┌─ STORED DATA

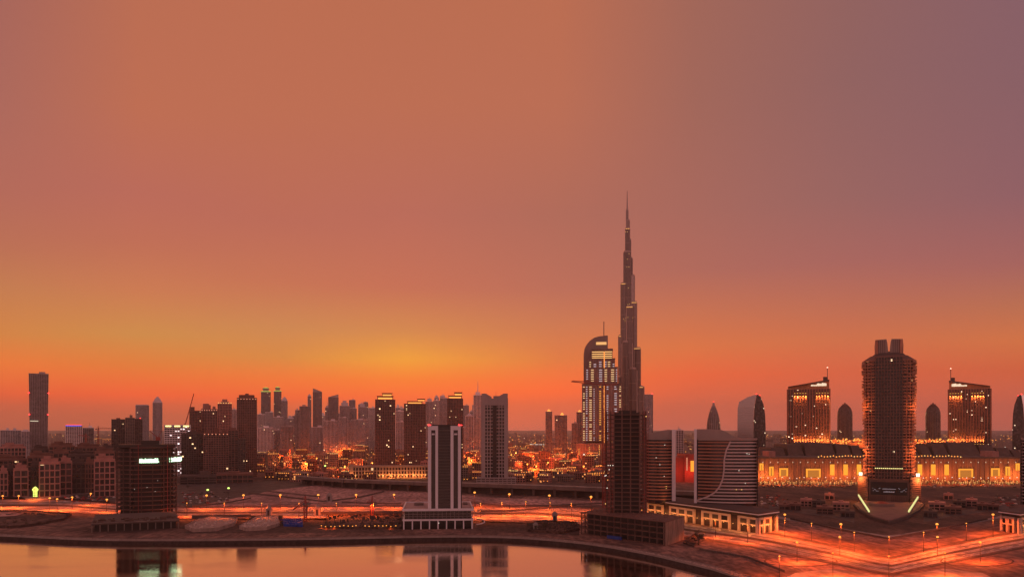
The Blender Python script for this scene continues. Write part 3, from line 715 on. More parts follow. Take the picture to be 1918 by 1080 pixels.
def wave_building(px, top, Y, label, nm, full=True, plabel=None, yaw=0):
    """px: function mapping design px to image px"""
    a,b=sorted((px(1302),px(1418))) if full else sorted((px(1207),px(1265)))
    loc,rz,w=site(a,b,Y,34,yaw); mir = px(1418)<px(1302)
    root=empty(nm,loc,rz,label,'building')
    s=-1 if mir else 1
    W=116.0 if full else 58.0; xl=1302 if full else 1207; k=w/W
    X=lambda p: s*(p-(xl+W/2))*k
    d=34; z0=20.0; H=lz(823,Y)
    ns=28
    def front(t): # t 0..1 left to right, bulge towards the viewer
        return (X(xl+1+(W-1)*t), -d/2+ (1-sin(pi*(.12+.80*t)))*10)
    fr=[front(i/ns) for i in range(ns+1)]
    fp=ccw(fr+[(fr[-1][0],d/2),(fr[0][0],d/2)])
    core=MB(); core.prism(offset(fp,-.9),z0-2,H); core.build('glazing',BAYD,root)
    curve=[(1368,826),(1360,842),(1356,860),(1355.5,880),(1353,897),(1347,911),(1338,922),(1325,930),(1312,935),(1304,938)]
    def cx(z):
        py=HZ-(z+GZ-CAMH)*F/Y
        if py<=curve[0][1]: return curve[0][0]
        for (x0,y0),(x1,y1) in zip(curve,curve[1:]):
            if y0<=py<=y1: return x0+(x1-x0)*(py-y0)/(y1-y0)
        return xl
    nf=19
    bm=wall('bronze_band',(.38,.17,.11),rough=.5); wb=wall('white_band',(.62,.5,.5),rough=.5,var=.08)
    for i in range(nf):
        z=z0+1+(H-z0-1)*i/nf; th=.75 if full else .9
        ts=(cx(z)-xl)/W if full else 1.0
        def bandm(t0,t1,out,h,name,mt):
            if t1-t0<.02: return
            n=max(2,int(ns*(t1-t0))); m=MB(); A=[front(t0+(t1-t0)*j/n) for j in range(n+1)]
            bb=len(m.v)
            for (x,y) in A: m.v+=[(x,y-out,z),(x,y+.9,z),(x,y-out,z+h),(x,y+.9,z+h)]
            for j in range(n):
                p=bb+4*j; q=p+4; m.f+=[(p,q,q+2,p+2),(p+2,q+2,q+3,p+3),(q,p,p+1,q+1),(q+1,p+1,p+3,q+3)]
            m.f+=[(bb,bb+2,bb+3,bb+1),(bb+4*n,bb+4*n+1,bb+4*n+3,bb+4*n+2)]
            m.build(name,mt,root)
        bandm(0.03,max(.03,ts),.0,1.5,'bronze_floor_band',bm)
        if full: bandm(ts,1,.7,1.3,'white_floor_band',wb)
    if full:
        m=MB(); pts=[]
        for (x,y) in curve:
            z=PZ(y,Y)-GZ; f=front((x-xl)/W); pts.append((f[0],f[1]-1.0,z))
        for p,q in zip(pts,pts[1:]): m.beam(p,q,1.5,1.5)
        m.build('curved_rib',wb,root)
    # side walls and crown
    m=MB(); x=X(xl); m.box(min(x-s*1.6,x+s*1.2),max(x-s*1.6,x+s*1.2),-d/2+5 if full else -d/2+4,d/2,z0-4,lz(top,Y)); m.build('end_wall',whitep if full else concrete,root)
    if not full:
        x=X(1262); m=MB(); m.box(min(x-2,x+2),max(x-2,x+2),-d/2+2,d/2,z0-6,lz(top,Y)); m.build('end_wall',whitep,root)
        out=[(X(1207),lz(824,Y)),(X(1264),lz(824,Y)),(X(1264),lz(805,Y)),(X(1250),lz(804,Y)),(X(1230),lz(808,Y)),(X(1207),lz(812,Y))]
    else:
        out=[(X(1302),lz(825,Y)),(X(1418),lz(825,Y)),(X(1418),lz(820,Y)),(X(1390),lz(820,Y)),(X(1374),lz(817,Y)),(X(1362),lz(809,Y)),(X(1350),lz(804,Y)),(X(1330),lz(803,Y)),(X(1302),lz(803,Y))]
    cm=wall('crown_cladding',(.36,.28,.26),rough=.6,var=.1)
    MB().xprism(out if s>0 else out[::-1],-d/2+9,-d/2+12).build('crown_wall',cm,root)
    if full:
        m=MB(); A=[front(.04+.96*j/ns) for j in range(ns+1)]
        for p,q in zip(A,A[1:]): m.beam((p[0],p[1],H+.5),(q[0],q[1],H+.5),1.6,2.4)
        m.build('roof_edge',cm,root)
        xe=X(1418); MB().box(min(xe,xe+s*.8),max(xe,xe+s*.8),-d/2+3.2,d/2-1,z0-2,H).build('end_wall',dark,root)
    MB().box(-w*.1,w*.1,0,8,H,H+4).build('roof_plant',concrete,root)
    r=random.Random(12)
    for px_,py_ in ([(1399,849),(1403,850),(1396,905),(1379,917),(1389,917),(1384,881)] if full else [(1244,892),(1248,911),(1248,915),(1236,870),(1245,833),(1229,857)]):
        x=X(px_); t_=(px_-xl)/W; MB().octa(x,front(t_)[1]-1.2,lz(py_,Y-8),.45).build('lit_window',LAMPW if py_<906 else LAMPY,root)
    return root
idp=lambda x:x; mrp=lambda x:3330-x
wave_building(idp,803,835,'curved office block of white and bronze floor bands with a sweeping white rib','office_building')
wave_building(idp,804,872,'narrower bronze banded office block with a pale end wall, half hidden behind the skeleton tower','office_building',full=False)
wave_building(mrp,803,835,'sliver of a white banded office block cut by the right edge of the picture','office_building')

def lit_podium(px, label):
    pts=[(px(1213),905),(px(1420),748),(px(1456),772),(px(1262),930)]
    P=[(PX(a,Y),Y) for a,Y in pts]; cx=sum(p[0] for p in P)/4; cy=sum(p[1] for p in P)/4
    L=[(p[0]-cx,p[1]-cy) for p in P]; fp=ccw(L)
    root=empty('podium_building',(cx,cy,GZ),0,label,'building'); H=20
    stone=wall('podium_stone',(.50,.40,.34),var=.12)
    MB().prism(offset(fp,-2.2),0,H-3).build('shopfront',glass('shop_glass',(.03,.02,.02),6,5,.1,(1,.5,.2),1.2),root)
    MB().prism(offset(fp,1.2),H-1.2,H).build('roof',darkcon,root)
    MB().prism(offset(fp,1.6),H-2.2,H-1.25).build('roof_edge',whitep,root)
    MB().prism(offset(fp,-.9),H-5.0,H-2.25).build('fascia',dark,root)
    for i in range(len(fp)):
        a,b=fp[i],fp[(i+1)%4]; l=sqrt((a[0]-b[0])**2+(a[1]-b[1])**2); dx,dy=(b[0]-a[0])/l,(b[1]-a[1])/l; nx,ny=dy,-dx; n=max(3,int(l/13))
        for j in range(n+1):
            t=l*j/n; x,y=a[0]+dx*t,a[1]+dy*t
            q=lambda w0,w1,o0,o1:ccw([(x+dx*w0+nx*o0,y+dy*w0+ny*o0),(x+dx*w1+nx*o0,y+dy*w1+ny*o0),(x+dx*w1+nx*o1,y+dy*w1+ny*o1),(x+dx*w0+nx*o1,y+dy*w0+ny*o1)])
            MB().prism(q(-1.1,1.1,-2,0),0,H-5.1).build('column',stone,root)
            if j<n and not (j%4==2):
                sp=l/n; wp_=MB().prism(q(1.2,sp-1.2,-1.8,-.4),7,H-5.1).build('wall_panel',stone,root)
                m=MB(); m.prism(q(2.4,sp-2.4,-.4,-.2),8.5,H-7.2); m.build('window',MATS['dark_cladding'] if j%3 else BAYD,wp_)
            if ny<-.3:
                c=(x+dx*l/n/2+nx*2.0, y+dy*l/n/2+ny*2.0)
                if j<n:
                    MB().octa(c[0]-nx*1.4,c[1]-ny*1.4,6.6,.45).build('wall_lamp',LAMPY,root)
                    ld=bpy.data.lights.new('wall_light','POINT'); ld.energy=2600; ld.color=(1,.30,.07); ld.shadow_soft_size=.5
                    lo=bpy.data.objects.new('wall_light',ld); COL.objects.link(lo); lo.parent=root; lo.location=(c[0]+nx*2.2,c[1]+ny*2.2,5.5)
lit_podium(idp,'long low podium with lit stone piers under the curved white banded block')
lit_podium(mrp,'end of a lit stone podium with flat roof at the right edge of the picture')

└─

Write down the number of lines where the word "picture" appears, and nothing further.

3